Re: [chrony-users] Nanosecond precision with refclock SOCK

[ Thread Index | Date Index | More chrony.tuxfamily.org/chrony-users Archives ]


On Mon, Jan 15, 2024 at 8:15 PM Miroslav Lichvar <mlichvar@xxxxxxxxxx> wrote:
On Mon, Jan 15, 2024 at 06:57:48PM +0700, James Clark wrote:
> In computing the initial step, how does chrony handle leap seconds?
>
> There are two ways of computing offsets:
> - subtracting the TAI times (so that it is really the number of seconds
> that elapse between the system time and the true time)
> - subtracting the POSIX times (so leap seconds are ignored)

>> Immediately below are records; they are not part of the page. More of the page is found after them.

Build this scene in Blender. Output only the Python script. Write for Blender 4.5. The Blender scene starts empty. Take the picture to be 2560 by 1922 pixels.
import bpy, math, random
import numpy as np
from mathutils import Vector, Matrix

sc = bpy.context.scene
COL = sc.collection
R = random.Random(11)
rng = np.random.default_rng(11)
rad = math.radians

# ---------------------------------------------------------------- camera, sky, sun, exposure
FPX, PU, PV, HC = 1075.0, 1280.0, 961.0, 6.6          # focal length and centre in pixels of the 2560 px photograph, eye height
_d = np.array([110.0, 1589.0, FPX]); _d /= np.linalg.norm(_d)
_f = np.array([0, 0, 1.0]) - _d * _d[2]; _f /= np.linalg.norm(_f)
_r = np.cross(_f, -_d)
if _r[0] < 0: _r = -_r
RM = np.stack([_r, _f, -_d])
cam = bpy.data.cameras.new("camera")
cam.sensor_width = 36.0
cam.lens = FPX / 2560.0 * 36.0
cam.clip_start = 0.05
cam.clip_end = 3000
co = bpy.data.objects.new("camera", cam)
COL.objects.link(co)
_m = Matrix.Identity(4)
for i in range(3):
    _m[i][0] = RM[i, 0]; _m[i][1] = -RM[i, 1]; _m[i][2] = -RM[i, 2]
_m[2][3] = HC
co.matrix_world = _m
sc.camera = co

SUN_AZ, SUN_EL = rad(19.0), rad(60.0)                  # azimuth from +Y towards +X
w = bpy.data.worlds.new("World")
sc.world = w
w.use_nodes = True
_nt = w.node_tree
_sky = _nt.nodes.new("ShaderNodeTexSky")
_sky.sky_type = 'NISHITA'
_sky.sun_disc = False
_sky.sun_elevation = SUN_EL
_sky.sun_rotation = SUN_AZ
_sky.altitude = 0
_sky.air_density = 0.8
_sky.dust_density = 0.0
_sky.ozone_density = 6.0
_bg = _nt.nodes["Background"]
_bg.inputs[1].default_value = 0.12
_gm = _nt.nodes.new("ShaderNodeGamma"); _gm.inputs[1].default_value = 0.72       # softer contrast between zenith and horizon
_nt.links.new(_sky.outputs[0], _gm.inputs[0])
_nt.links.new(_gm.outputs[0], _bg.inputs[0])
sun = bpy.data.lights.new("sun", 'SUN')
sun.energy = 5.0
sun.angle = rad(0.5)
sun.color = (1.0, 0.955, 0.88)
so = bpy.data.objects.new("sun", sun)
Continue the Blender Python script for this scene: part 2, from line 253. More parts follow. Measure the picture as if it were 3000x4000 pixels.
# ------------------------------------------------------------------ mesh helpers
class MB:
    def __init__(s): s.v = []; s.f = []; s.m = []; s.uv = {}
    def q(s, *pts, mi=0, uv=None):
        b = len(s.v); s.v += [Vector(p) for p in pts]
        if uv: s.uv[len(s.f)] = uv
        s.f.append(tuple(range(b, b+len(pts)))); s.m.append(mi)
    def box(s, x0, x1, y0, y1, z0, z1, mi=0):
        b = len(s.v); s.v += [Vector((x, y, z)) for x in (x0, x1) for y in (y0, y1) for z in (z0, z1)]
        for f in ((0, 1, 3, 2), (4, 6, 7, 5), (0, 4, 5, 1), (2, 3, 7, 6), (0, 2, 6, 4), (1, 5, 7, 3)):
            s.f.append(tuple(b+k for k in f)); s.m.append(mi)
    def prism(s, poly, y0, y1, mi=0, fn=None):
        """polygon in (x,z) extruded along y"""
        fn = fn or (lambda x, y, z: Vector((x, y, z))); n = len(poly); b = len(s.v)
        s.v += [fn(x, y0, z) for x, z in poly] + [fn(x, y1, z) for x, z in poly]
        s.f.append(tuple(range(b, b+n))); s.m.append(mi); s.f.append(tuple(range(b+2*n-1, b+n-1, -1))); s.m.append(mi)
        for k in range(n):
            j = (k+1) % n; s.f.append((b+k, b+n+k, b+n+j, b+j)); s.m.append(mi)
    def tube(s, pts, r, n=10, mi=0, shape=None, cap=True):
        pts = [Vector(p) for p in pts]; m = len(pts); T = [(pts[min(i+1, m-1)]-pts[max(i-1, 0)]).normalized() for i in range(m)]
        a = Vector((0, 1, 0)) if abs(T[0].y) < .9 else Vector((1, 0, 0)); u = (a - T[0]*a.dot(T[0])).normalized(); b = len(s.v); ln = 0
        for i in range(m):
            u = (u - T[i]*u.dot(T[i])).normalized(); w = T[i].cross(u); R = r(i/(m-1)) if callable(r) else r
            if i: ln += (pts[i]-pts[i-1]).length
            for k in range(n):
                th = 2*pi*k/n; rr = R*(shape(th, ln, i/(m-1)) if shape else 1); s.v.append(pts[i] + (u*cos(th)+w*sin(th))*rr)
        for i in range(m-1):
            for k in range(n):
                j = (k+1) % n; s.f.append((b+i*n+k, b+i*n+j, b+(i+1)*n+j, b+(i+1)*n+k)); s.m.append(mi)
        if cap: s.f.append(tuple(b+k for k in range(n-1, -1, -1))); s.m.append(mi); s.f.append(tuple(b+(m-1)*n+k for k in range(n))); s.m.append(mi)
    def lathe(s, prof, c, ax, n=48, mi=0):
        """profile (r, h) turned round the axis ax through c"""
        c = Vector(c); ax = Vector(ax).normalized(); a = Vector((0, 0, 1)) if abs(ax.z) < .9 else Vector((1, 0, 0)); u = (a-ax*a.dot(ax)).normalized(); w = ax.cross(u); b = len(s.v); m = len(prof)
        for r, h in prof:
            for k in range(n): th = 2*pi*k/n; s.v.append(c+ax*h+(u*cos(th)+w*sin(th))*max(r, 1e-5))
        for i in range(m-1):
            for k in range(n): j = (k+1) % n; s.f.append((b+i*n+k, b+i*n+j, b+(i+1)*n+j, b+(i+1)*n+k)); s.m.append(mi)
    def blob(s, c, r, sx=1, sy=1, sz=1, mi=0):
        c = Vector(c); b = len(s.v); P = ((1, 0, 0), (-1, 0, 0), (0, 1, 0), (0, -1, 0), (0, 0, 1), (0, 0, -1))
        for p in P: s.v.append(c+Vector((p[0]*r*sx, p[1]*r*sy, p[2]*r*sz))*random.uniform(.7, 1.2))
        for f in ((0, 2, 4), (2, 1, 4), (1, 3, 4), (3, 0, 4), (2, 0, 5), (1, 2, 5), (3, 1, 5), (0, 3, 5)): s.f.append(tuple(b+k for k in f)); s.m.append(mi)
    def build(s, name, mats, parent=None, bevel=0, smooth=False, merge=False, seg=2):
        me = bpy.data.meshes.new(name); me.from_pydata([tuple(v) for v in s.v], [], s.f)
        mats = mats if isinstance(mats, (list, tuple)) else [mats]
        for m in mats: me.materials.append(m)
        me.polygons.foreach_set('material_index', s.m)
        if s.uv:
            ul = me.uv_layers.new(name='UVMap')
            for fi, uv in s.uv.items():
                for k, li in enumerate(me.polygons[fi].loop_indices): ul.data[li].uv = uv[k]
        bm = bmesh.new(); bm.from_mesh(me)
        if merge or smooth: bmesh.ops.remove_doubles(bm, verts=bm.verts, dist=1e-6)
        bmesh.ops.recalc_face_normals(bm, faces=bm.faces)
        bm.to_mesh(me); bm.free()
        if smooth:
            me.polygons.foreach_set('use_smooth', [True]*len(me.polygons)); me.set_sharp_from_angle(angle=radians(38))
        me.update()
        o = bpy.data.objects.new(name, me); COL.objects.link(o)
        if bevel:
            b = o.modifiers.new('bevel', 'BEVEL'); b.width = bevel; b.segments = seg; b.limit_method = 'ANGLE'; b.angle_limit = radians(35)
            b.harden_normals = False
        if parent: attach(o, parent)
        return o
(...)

chronyd corrects the system clock, which ignores leap seconds, so it
expects the second approach. It doesn't do any corrections of the
offset.

This is going to be a bit strange in the vicinity of a positive leap second. Suppose the true time is ahead of the system time by 3 seconds. There are three successive cases around a positive leap second:

- the true time is before the start of the leap: in this case the difference in the POSIX system times will be 3
- the true time is after the leap has finished but system time is before the leap: in this case the difference in the POSIX times will be 2 (because 1 second of the difference is a leap second and so ignored)
- the system time is after the leap is finished: in this case the difference will again be 3

Are you saying that chrony expects the offset to jump around like this (even though there is no change in the amount by which the clock needs to be corrected)?

I can change my code to implement this, if that's what's needed: I would convert both times to POSIX before computing the offset, instead of converting them both to TAI.